Le cas de Cuba mérite une place privilégiée. Le cinéma s’y développe avec succès au début du xxe s. Le premier long métrage, Manuel Garcia (1913), de Enrique Díaz Queseda, est suivi d’autres films réalisés notamment par Evaristo Herrera, Esteban Ramirez et Ramón Peón. Mais, dès l’apparition du film sonore, la production cubaine s’effondre : mélodrames et films folkloriques pour touristes se partagent les faveurs des écrans. Seul Sept Morts à date fixe (Siete Muertes a plazo fijo, 1950), de Manuel Alonso, émerge d’un lot de films médiocres. Un changement important survient après la révolution de 1958. En effet, en mars 1959 est fondé l’I. C. A. I. C. (Instituto Cubano del Arte e Industria Cinematográficos), qui finance tout d’abord des documentaires comme La terre est à nous (Esta tierra nuestra), de Tomás Gutiérrez Aléa, et le Logement (La Vivienda), de Julio García Espinosa, puis en 1960 des longs métrages : Histoires de la Révolution (Historias de la Revolución), de T. G. Alea, et Cuba Baila, de J. G. Espinosa.

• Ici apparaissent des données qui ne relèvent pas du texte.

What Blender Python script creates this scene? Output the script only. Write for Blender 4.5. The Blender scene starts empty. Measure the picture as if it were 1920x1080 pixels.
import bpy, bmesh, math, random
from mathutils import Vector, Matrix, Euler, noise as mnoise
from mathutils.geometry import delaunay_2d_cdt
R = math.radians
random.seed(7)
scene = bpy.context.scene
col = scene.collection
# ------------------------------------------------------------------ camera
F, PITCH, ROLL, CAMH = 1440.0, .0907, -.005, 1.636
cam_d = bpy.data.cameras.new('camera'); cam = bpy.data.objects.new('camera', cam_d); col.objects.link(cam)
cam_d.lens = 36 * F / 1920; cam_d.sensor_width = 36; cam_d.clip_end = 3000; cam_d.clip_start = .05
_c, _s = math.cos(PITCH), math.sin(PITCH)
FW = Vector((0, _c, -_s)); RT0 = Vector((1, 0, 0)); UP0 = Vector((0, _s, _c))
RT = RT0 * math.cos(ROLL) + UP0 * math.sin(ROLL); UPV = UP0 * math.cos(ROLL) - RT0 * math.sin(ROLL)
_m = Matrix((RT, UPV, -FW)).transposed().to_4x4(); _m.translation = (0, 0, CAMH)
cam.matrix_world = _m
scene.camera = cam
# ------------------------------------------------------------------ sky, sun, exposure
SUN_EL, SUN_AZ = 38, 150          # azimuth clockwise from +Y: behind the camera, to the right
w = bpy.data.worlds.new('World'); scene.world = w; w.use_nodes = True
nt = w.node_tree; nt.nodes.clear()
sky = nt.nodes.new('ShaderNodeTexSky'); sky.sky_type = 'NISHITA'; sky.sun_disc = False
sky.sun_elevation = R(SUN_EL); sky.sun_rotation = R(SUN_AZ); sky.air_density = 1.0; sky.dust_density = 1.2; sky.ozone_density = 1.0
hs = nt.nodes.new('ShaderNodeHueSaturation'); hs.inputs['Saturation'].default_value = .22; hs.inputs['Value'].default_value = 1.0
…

L’impulsion est donnée et, tandis que Cuba invite de nombreux réalisateurs étrangers à tourner sur son territoire plusieurs documentaires — notamment le Portoricain Oscar Torres (Realengo 18), les Français Chris Marker (¡Cuba sí !), Agnès Varda (Salut les Cubains) et Armand Gatti (l’Autre Cristobal), le Hollandais Joris Ivens (Carnet de voyage), le Mexicain J. M. García Ascot (Cuba 58), les Soviétiques Mikhaïl Kalatozov et Roman Karmen, l’Allemand de l’Est Kurt Maetzig et le Tchécoslovaque Vladimir Čech —, certains cinéastes nationaux font déjà école. Autour de T. G. Alea (les Douze Chaises [Las Doce Sillas], 1961 ; Cumbite, 1963 ; la Mort d’un bureaucrate [La Muerte de un burócrata]. 1960) et de J. Garcia Espinosa (le Jeune Rebelle [El joven rebelde], 1960 ; les Aventures de Juan Quinquin, 1967) s’assemblent une dizaine de très jeunes metteurs en scène : Fausto Canel, Eduardo Manet, José Massip, Jorge Fraga, Manuel Octavio Gómez et surtout Humberto Solas avec : Manuela (1967), Lucía (1969) et Cantate pour le Chili (1975). Dans un pays comme Cuba, les documentaristes jouent un rôle de tout premier plan : Santiago Alvarez se montre un talentueux disciple d’Ivens dans Hanoï mardi 13, Jusqu’à la victoire toujours, En frappant dans la forêt, Now. Quand on aura dit que Cuba possède une école de dessins animés, dont les meilleurs représentants sont Jesús de Armas et l’Australien Harry Reade, il sera permis de penser que, dans les années à venir, les cinéastes cubains parviendront à consolider un mouvement qui a déjà sa place dans l’histoire du cinéma mondial.

J.-L. P.


Brésil

V. l’article.


Les metteurs en scène


Emilio Fernández

(Hondo, État de Coahuila, Mexique, 1904). La vie du plus célèbre des réalisateurs mexicains pourrait à elle seule faire l’objet d’un film : à dix ans, celui qu’on surnommera « El Indio » fait partie des troupes de Pancho Villa ; à dix-neuf ans, il est nommé général ; à vingt ans, tenté par le métier d’acteur, il figure dans diverses productions américaines, puis mexicaines ; à trente ans, il se révèle dans Janitzio, de C. Navarro ; à trente-sept ans, il signe sa première mise en scène (La Isla de la pasión, 1941). Dès lors, avec l’aide très efficace du grand opérateur* Gabriel Figueroa, il va donner au cinéma mexicain ses titres de noblesse dans une série de films où le pittoresque et le mélodrame cèdent parfois le pas à un réalisme poétique et sensuel, voire à un lyrisme passionné, qui éclate en de somptueuses images très composées : l’Ouragan (Flor silvestre, 1943), María Candelaria (1944), les Abandonnées (Las Abandonadas, 1945), La Perla (1945), Enamorada (1946), Río Escondido (1947), Maclovia (1948), la Mal-Aimée (La Malquerida, 1949), le Filet (La Red, 1953). Si la carrière de réalisateur de Fernández n’a pas résisté à partir de 1954 au déclin général du cinéma mexicain, sa carrière d’acteur, en revanche, a pris un nouveau souffle (La Cucaracha, 1958 ; la Récompense [The Reward, 1964] ; la Horde sauvage [The Wild Bunch, 1964]).